Hoyt Talks Cowgirls Hoops, Expectations are Theirs Not Outside
STILLWATER – You’ll have to excuse Jacie Hoyt for being excited. The veteran basketball junkie that has made the transition from little girl hoopster to high school star playing for her legendary coach and mother to collegiate player to assistant coach and eventually head coach at UMKC is now guiding her own Power Five program in the Big 12 at Oklahoma State.
Every step of the way this has been a fun but challenging ride for Hoyt. Now, it’s no longer a long process it is a sprint. Hoyt will coach her first game in Gllagher-Iba Arena 18 days when Northeastern State will be in Stillwater on Nov. 1 for an exhibition. Next week Hoyt and several of her players will fly up to Kansas City for Big 12 Basketball Media Days. She was eagerly inviting media members to go up there and join her for some classic KC barbeque. Hoyt is over the top enthusiastic. Fortunately, for her and Oklahoma State and the future of the Cowgirls program she is just as realistic.
“We were looking to build a roster and we had a lot of reloading to do,” Hoyt told the media the other day of her spring and early summer mining of the transfer portal bringing in two of her former players from Kansas City and six other transfers coming from Arizona, Villanova, Arkansas State, and Southwestern Oklahoma State.
Her two players from KC in guards Naomie Alnatas and Landry Williams helped a lot in teaching teammates what was expected in practicing and playing the “Hoyt way.”
“We have a very mature group with five fifth-years, who just have a tremendous amount of experience, so it has been fun for me to coach that experience,” Hoyt said of a roster that does have five fifth-year seniors and one other senior. “They pick up on things quickly, they’re smart, and they know what it takes to win at this level. We haven’t had to coach effort or anything like that that some coaches may be battling early in the preseason.”
Asked about predictions and expectations, Hoyt is not naive, she knows that she was hired to get the program competing for top honors in the conference and NCAA Tournament runs. Here is where he realism comes in. You need a miracle for those things to happen overnight. Long-term success is built with a foundation and then continue to build up.

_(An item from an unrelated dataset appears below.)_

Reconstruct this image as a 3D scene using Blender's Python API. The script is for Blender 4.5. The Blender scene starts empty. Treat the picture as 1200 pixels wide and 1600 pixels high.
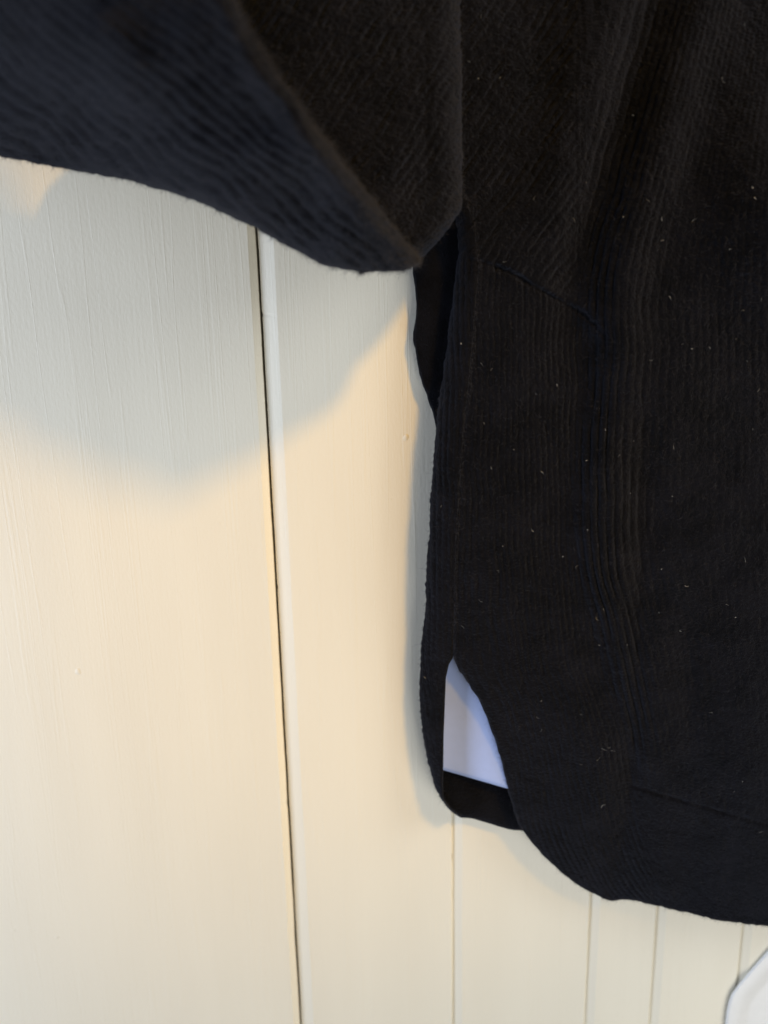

“We needed players that wanted to win and were willing to make sacrifices in order to win,” Hoyt said. “We were looking for players that wanted a rebuild and not everybody wants that. There are players that want to win a conference championship and we’re not that yet. We needed players that wanted to start that and I think we got them.”
That doesn’t mean this can’t be fun and this team can’t dream and hope for that miracle. The sport is supposed to be fun and exciting. Hoyt aims for that experience to happen and from the start.
“More excitement than nerves and they are a group that wants to preform well all of the time,” the new head coach said of the experience she and her players are having so far in practice.